Granted, reasonable voters likely should be weighing multiple factors in their decision, so if the economic costs are undersold whilst the changes to immigration are oversold, one could be misinformed (as an extreme example, I doubt many but the most ardent opponents of immigration would vote to leave if it dropped GDP by half). As yet, evidence for result-differing ‘Breget’ is scant. A re-poll projects 1.2m reject voting leave – but 0.4m regret voting remain.
[7] Although the ‘grey vote’ also tended to vote simpliciter: the absolute proportion of elderly voting to remain out of eligible voters was greater than younger cohorts.

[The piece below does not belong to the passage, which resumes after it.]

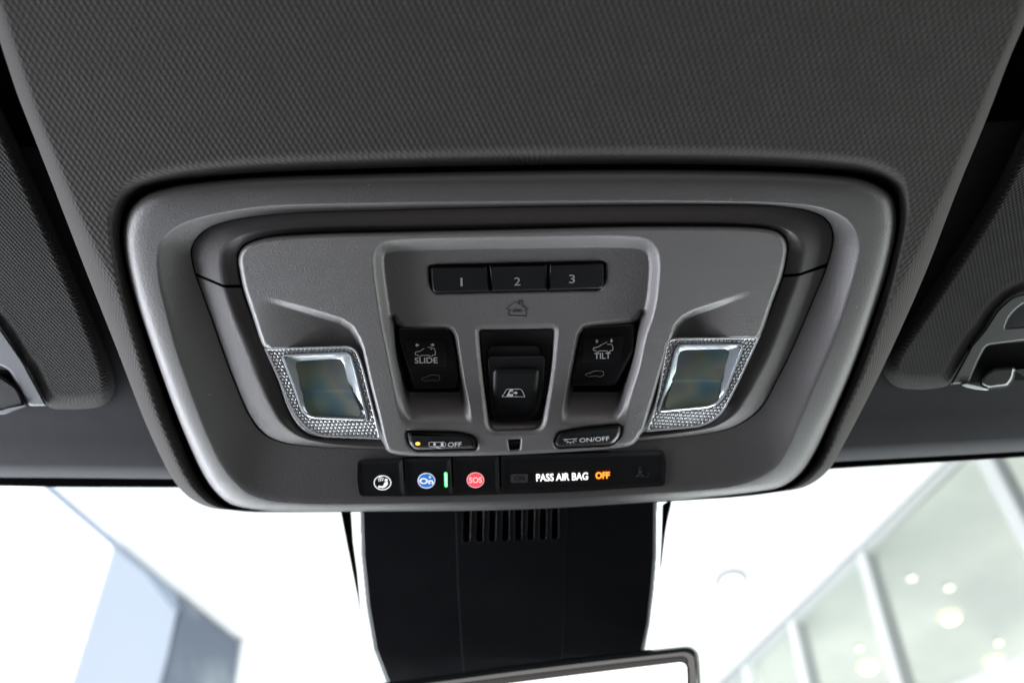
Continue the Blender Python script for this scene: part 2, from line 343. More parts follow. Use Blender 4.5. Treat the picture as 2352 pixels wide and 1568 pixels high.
# roof board behind the visors, one sheet each side, and the front header strip
def flat(name, P, w, m, parent=None, plane=ROOF, thick=4, bev=0, **k):
    P = np.array(P, float); lv = [(0, -thick), (0, -bev), (bev * 1.5, 0)] if bev else [(0, -thick), (0, 0)]
    return slab(name, P, [(a, b + w) for a, b in lv], m, parent, plane, **k)
HEADD = HEADF
hl = spline(list(reversed([(-700,1092),(-300,1095),(0,1098.5),(189,1100),(396,1102.5),(760,1106),(1187,1100),(1600,1078),(1924,1059.7),(2352,1036),(2700,1015),(3000,998)])), 10, False)[::-1]
# the strip dips towards the glass, with a rolled front edge
rs = []
for dy, w in ((-760, -52), (-260, -46), (-90, -42), (-34, -38), (-24, -38.2), (-16, -39.5), (-9, -42.5), (-4, -46.5), (0, -52), (0, -66)):
    rs.append((hl + np.array([0, dy]), np.full(len(hl), float(w))))
ho = link('headliner_front', loft_mesh(rs, closed=False), HEADD, None, True, 70); tag(ho, kind='structure')
YR = ROOF.at([1187], [1040], [-70])[0][1]
rb = mesh([(-1.2, -.5, .07), (1.2, -.5, .07), (1.2, YR, .07), (-1.2, YR, .07)], [(0, 1, 2, 3)])
tag(link('roof_panel', rb, VOID, None, False), kind='structure')  # black sheet added over the lining to block light from above

# ------------------------------------------------------------------ overhead console
con = empty('overhead_console', ROOF.at([1187], [784], [0])[0], 'grey plastic overhead console with map lamps, roof switches and lit airbag strip', 'overhead console')
# bezel
L01 = dlen(c0, c1); L12 = dlen(c1, c2); wb0 = 5.5 + 4.5 * sm(930, 1130, c0[:, 1]); rings = [(c0, np.full(len(c0), -18.)), (c0, -wb0)]
for t in (.03, .07, .12, .18, .25, .33, .42, .52, .62, .72, .82, .91, .97):
    rings.append((lerp(c0, c1, t), 1.0 - wb0 * (.24 * (1 - t) ** 2 + .76 * (1 - t) ** 8) - .2 * t))
DEP = 7.5
for t in np.linspace(0, 1, 22):
    s = np.clip(t, 0, 1); r = .12
    # rounded knee, even slope, flattening a little into the seam
    g = (s * s / (2 * r)) / (1 - r / 2) if s < r else (s - r / 2) / (1 - r / 2)
    g = g - .10 * math.sin(math.pi * s) * (1 - s) * 0 + .06 * math.sin(math.pi * s)
    st = -0.03 + 1.03 * t
    P = c1 + (c2 - c1) * st if st > 0 else c1 + (c1 - c0) * st * .5
    rings.append((P, np.full(len(c0), .8 - DEP * g)))
rings.append((c2, np.full(len(c0), -16.)))
bez = link('bezel', loft_mesh(rings), PLAST, con, True, 50)
def wbez(x, y): return -6.7 + 7.3 * np.clip((np.asarray(y) - (1033 - (np.asarray(x) - 1187) * .03)) / 124, 0, 1)
# ring between bezel and panel, in a rear and a front piece with a seam at stations 9 and 27
def ringpiece(name, idx, shift0, shift1, m):
    def sub(c): return c[idx]
    a2, a3, a4 = sub(c2), sub(c3), sub(c4); a2 = lerp(a2, a3, .05); rr = [(a2, -12.), (a2, -7.2)]
    for t in (.06, .12, .2, .35, .5, .65, .8, .9): rr.append((lerp(a2, a3, t), -7.2 + 3.0 * t * (1.25 - .25 * t)))
    for t in (0, .12, .25, .4, .6, .8, 1): rr.append((lerp(a3, a4, t), -4.2 - 3.2 * (t * t * .6 + .4 * t)))
    rr.append((a4, -14.))
    o = link(name, loft_mesh(rr, closed=False), m, con, True, 60); return o
n36 = len(c2)
s9 = 9 * NS; s27 = 27 * NS
ringpiece('trim_ring', np.arange(s9 + 1, s27), 0, 0, PLAST2)
o = ringpiece('trim_ring', np.r_[np.arange(s27 + 1, n36), np.arange(0, s9)], 0, 0, PLAST2); o['label'] = 'rear part of the dark trim ring, ending at two seams'
slab('backing_plate', spline([tuple(p) for p in inset(c1[::NS], 12)], 4), [(0, -26), (0, -17.5)], VOID, con)

# ---- panel
PO = spline([(1187,527),(1435,521),(1600,520.5),(1700,522),(1755,526),(1783,533),(1800,548),(1806,567),(1804,590),(1795,633),(1773,694),(1747,768),(1705,845),(1676,912),(1654,945),(1626,963),(1580,976),(1484,989),(1472,996),(1464,1010),(1452,1020),(1438,1025),(1358,1033),(1263,1039),(1187,1043),(1091,1046),(948,1046),(905,1041),(890,1034),(881,1018),(873,1008),(773,1003),(719,998),(689,979),(664,940),(640,872),(614,800),(606,795),(580,722),(559,657),(552,620),(549,600),(553,580),(563,567),(578,558),(614,547),(706,539),(930,533)], 5)
ZL = [(500,640),(560,668),(595,682),(640,693),(700,710),(750,725),(785,736),(808,752),(822,775),(832,800),(850,880),(868,950),(886,1030),(800,1150),(500,1150)]
ZR = [(1860,640),(1780,655),(1721,671),(1658,694),(1594,716),(1569,729),(1552,748),(1541,780),(1521,842),(1500,915),(1477,992),(1470,1100),(1850,1100)]
RIN = spline([(883,585),(893,579),(931,575),(1216,569),(1455,569),(1480,575),(1489.7,590),(1489.7,650),(1480,713),(1461,771),(1448,834),(1429,898),(1421,939),(1407,985),(1187,1015),(953,985),(940,949),(927.7,882),(911.8,802),(899,739),(889.6,675),(881.7,612)], 4)
PLP = [(903,730),(909,742),(925,752),(963,755.6),(1020,756),(1034,760),(1041,772),(1048,818),(1058,882),(1067,923),(1076,968),(1010,985),(945,960),(940,949),(927,882),(912,802)]
PRP = [(1343,755),(1360,750.5),(1407,746),(1450,741),(1464,734),(1476,718),(1462,771),(1449,834),(1430,898),(1421,939),(1412,960),(1360,984),(1296,968),(1303,930),(1312,882),(1324,818),(1333,770)]
PCP = rounded([(1099,756.5),(1274,753.5),(1268,834),(1258,898),(1243,986),(1124,990),(1112,882),(1104,818)], [9, 9, 60, 60, 22, 22, 60, 60])
HOL = rounded([(984,608),(1391,599),(1391,645),(1380,666),(996,674),(985,650)], [10, 10, 10, 10, 10, 10])
BOFF = rounded(R4([(1850,762),(2240,768),(2350,800),(2375,900),(1910,912),(1865,860)]), [8, 22, 12, 9, 14, 14])
BON = rounded(R5([(62,768),(210,740),(525,708),(520,800),(470,862),(430,874),(50,892),(22,850)]), [9, 20, 12, 12, 8, 8, 8, 8])
SEN = rounded(R6([(1142,14),(1236,8),(1228,84),(1155,90)]), 3)
LOL = rounded(R4([(824,168),(1480,150),(1535,280),(1672,826),(1190,806),(1040,670),(900,330)]), [1, 22, 30, 2, 40, 60, 60])
LOR = rounded(R5([(845,95),(1490,86),(1528,68),(1350,450),(1245,650),(1110,735),(695,772),(775,530)]), [22, 6, 1, 50, 40, 40, 2, 60])
def hpanel(X, Y):
    d = -sdf(PO, X, Y); t = np.clip(d / 9, 0, 1)
    h = 0.0 - 2.6 * (1 - np.sqrt(np.maximum(0, 1 - (1 - t) ** 2)))
    # zones round the lamps
    aL = sm(590, 790, X); aR = sm(1735, 1560, X)
    h = h - 5 * aL * sm(6, -9, sdf(ZL, X, Y)) - 5 * aR * sm(6, -9, sdf(ZR, X, Y))
    # basin
    dr = sdf(RIN, X, Y); fade = 1 - sm(880, 990, Y)
    h = h - 6.0 * fade * sm(27, -3, dr) + .35 * sm(10, 0, np.abs(Y - 1043)) * 0
    # switch wells, deep at the rear, running out at the front
    for P in (PLP, PRP):
        dd = sdf(P, X, Y); fl = 13 * (1 - sm(880, 975, Y)) + 0.6 * (1 - sm(960, 990, Y))
        h = h - fl * sm(11, -9, dd)
    dd = sdf(PCP, X, Y); h = h - (13 - 7 * sm(950, 985, Y)) * sm(2, -5, dd) - 1.0 * sm(12, 0, dd)
    for P, dp in ((HOL, 7), (BOFF, 6), (BON, 6), (SEN, 5)):
        q = sdf(P, X, Y); h = h - dp * sm(.8, -3, q) - .5 * sm(5, 0, q)
    for P in (LOL, LOR): h = h - 7 * sm(.5, -3, sdf(P, X, Y))
    h = np.where(d < 0, -2.6 - 12 * np.clip(-d / 3, 0, 1), h)
    return h
field('panel', (540, 512, 1816, 1056), 1.5, lambda X, Y: sdf(PO, X, Y) < 4, hpanel, PLASTP, con)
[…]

[8] Granted, leavers tended to be more pessimistic than remainers (but not dramatically so) about their economic prospects. Yet the main split by pessimism was in general rather than economic terms (e.g. ‘Overall, life in britain is worse than it was 30 years ago’). This is hardly incongruent with the other results: the social issues leavers tend to identify as forces for ill have been in the ascendancy over this period. I’d be pretty down on the prospects for my country if the hard right were in government for the foreseeable future, even if the economic forecast was incandescent.